[Exercise goal]
Without the pictures, return exactly the lines from the one with "Reconstruct this image" through the one with "R = math.radians". Both end lines belong in the copy.

[Source data]
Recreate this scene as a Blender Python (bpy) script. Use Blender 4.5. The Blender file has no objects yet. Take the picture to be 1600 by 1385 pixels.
==
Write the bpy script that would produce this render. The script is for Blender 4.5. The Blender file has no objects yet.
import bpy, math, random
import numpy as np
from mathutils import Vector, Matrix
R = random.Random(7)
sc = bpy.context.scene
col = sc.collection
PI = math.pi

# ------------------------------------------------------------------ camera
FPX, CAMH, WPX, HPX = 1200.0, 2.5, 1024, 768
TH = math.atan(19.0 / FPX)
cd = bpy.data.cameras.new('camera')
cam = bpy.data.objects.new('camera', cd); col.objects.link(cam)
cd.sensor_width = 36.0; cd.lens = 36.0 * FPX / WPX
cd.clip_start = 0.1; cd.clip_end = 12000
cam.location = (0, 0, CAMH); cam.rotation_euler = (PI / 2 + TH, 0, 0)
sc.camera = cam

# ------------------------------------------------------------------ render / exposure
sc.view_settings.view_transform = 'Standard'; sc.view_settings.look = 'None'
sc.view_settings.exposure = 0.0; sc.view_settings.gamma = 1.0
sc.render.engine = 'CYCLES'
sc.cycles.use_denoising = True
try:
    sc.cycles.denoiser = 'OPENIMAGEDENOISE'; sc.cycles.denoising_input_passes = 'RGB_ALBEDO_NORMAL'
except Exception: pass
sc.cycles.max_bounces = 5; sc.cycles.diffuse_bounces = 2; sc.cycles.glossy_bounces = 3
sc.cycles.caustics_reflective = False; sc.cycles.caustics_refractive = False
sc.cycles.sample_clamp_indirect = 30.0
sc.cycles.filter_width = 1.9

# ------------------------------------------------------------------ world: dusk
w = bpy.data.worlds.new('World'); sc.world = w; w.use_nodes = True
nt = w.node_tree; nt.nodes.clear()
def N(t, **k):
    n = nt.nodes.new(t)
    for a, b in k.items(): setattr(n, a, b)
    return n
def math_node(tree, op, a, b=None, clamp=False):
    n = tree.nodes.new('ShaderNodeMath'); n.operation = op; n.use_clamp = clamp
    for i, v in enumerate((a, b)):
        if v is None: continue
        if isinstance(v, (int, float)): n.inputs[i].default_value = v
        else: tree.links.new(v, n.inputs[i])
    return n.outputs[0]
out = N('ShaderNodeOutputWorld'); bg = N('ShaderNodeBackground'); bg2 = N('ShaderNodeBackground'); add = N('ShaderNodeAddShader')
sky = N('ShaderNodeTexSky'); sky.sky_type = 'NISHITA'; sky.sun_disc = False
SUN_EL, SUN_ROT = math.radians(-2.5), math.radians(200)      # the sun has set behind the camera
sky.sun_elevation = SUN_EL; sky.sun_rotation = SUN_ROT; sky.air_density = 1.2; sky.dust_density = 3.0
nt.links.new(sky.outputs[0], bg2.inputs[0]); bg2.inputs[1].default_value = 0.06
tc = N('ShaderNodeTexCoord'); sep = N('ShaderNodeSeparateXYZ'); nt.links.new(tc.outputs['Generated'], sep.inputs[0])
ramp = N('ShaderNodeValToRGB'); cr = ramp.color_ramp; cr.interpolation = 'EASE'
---
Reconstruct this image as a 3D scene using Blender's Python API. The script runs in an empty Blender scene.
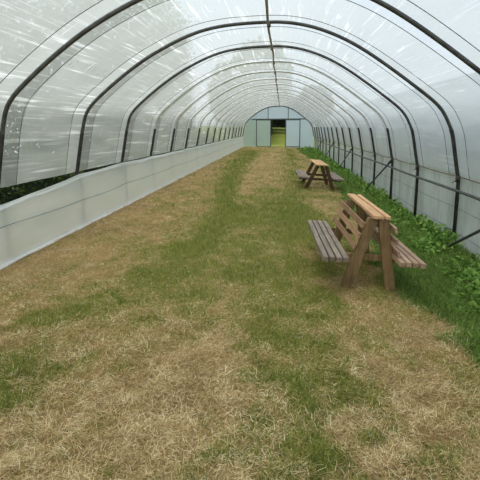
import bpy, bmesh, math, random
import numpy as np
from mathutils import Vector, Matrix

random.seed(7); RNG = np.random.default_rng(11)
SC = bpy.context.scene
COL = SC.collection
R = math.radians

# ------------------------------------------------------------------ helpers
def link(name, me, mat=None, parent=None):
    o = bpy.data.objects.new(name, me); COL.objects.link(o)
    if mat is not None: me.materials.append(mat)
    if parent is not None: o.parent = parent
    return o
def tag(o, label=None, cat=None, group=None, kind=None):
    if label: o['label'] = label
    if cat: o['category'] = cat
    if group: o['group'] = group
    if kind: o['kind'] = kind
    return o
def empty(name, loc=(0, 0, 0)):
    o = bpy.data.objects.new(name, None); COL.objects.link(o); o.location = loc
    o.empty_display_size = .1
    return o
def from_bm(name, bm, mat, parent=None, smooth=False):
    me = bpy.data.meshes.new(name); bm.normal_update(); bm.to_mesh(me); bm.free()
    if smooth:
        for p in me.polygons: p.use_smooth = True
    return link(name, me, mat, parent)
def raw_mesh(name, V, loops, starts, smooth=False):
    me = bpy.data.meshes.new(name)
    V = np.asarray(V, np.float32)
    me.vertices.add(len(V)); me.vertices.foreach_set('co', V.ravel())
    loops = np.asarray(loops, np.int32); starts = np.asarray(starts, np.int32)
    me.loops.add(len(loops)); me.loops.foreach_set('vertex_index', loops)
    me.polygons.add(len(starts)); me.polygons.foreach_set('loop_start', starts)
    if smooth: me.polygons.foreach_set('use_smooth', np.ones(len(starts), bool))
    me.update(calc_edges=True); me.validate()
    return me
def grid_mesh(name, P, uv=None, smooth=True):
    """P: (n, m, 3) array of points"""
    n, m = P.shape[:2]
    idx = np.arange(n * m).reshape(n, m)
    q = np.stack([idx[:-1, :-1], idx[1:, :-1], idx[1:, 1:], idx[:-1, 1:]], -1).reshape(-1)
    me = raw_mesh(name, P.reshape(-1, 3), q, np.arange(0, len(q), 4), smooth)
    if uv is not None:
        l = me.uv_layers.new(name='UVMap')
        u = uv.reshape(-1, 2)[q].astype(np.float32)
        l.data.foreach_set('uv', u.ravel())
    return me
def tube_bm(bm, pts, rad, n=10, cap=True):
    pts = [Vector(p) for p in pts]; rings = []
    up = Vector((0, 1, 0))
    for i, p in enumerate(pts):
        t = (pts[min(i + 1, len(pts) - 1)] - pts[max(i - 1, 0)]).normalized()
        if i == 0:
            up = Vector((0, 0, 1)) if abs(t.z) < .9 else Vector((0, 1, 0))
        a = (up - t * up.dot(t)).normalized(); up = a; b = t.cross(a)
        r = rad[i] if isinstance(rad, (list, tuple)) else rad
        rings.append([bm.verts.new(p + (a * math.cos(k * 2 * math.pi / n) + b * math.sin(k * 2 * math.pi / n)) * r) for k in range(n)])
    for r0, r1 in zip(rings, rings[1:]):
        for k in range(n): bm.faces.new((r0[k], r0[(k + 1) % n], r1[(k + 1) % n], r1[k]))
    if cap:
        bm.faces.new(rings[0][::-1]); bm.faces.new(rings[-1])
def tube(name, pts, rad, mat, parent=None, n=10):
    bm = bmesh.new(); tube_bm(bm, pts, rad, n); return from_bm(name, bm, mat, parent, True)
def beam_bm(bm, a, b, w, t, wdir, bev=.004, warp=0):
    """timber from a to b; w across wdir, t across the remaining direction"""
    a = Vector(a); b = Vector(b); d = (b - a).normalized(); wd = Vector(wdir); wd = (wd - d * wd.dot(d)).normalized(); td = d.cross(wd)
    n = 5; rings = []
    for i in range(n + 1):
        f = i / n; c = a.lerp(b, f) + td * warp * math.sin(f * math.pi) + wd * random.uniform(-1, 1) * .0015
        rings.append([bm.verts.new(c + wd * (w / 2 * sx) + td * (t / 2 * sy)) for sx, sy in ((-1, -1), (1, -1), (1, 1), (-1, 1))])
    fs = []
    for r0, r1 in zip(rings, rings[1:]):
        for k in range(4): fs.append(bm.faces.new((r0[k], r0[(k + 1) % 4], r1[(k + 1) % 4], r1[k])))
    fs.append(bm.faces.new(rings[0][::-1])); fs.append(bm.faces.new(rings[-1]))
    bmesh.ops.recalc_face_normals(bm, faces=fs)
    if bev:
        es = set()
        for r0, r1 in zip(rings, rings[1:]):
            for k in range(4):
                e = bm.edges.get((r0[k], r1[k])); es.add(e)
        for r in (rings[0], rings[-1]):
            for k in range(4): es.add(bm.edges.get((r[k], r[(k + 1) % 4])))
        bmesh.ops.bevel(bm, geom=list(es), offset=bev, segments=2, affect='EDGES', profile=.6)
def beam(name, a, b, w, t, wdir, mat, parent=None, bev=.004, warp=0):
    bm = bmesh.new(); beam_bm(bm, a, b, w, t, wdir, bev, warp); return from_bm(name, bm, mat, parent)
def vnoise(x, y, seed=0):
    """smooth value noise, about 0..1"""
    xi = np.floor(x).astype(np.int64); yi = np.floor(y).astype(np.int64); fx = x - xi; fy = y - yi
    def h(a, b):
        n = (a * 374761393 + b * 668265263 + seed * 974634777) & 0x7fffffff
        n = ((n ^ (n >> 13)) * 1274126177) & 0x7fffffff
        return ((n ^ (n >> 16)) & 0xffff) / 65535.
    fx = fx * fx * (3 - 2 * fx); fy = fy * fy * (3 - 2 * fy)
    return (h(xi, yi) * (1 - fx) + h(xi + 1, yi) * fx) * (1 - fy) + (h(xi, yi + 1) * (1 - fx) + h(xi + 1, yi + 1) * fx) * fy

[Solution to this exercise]
Reconstruct this image as a 3D scene using Blender's Python API. The script runs in an empty Blender scene.
import bpy, bmesh, math, random
import numpy as np
from mathutils import Vector, Matrix

random.seed(7); RNG = np.random.default_rng(11)
SC = bpy.context.scene
COL = SC.collection
R = math.radians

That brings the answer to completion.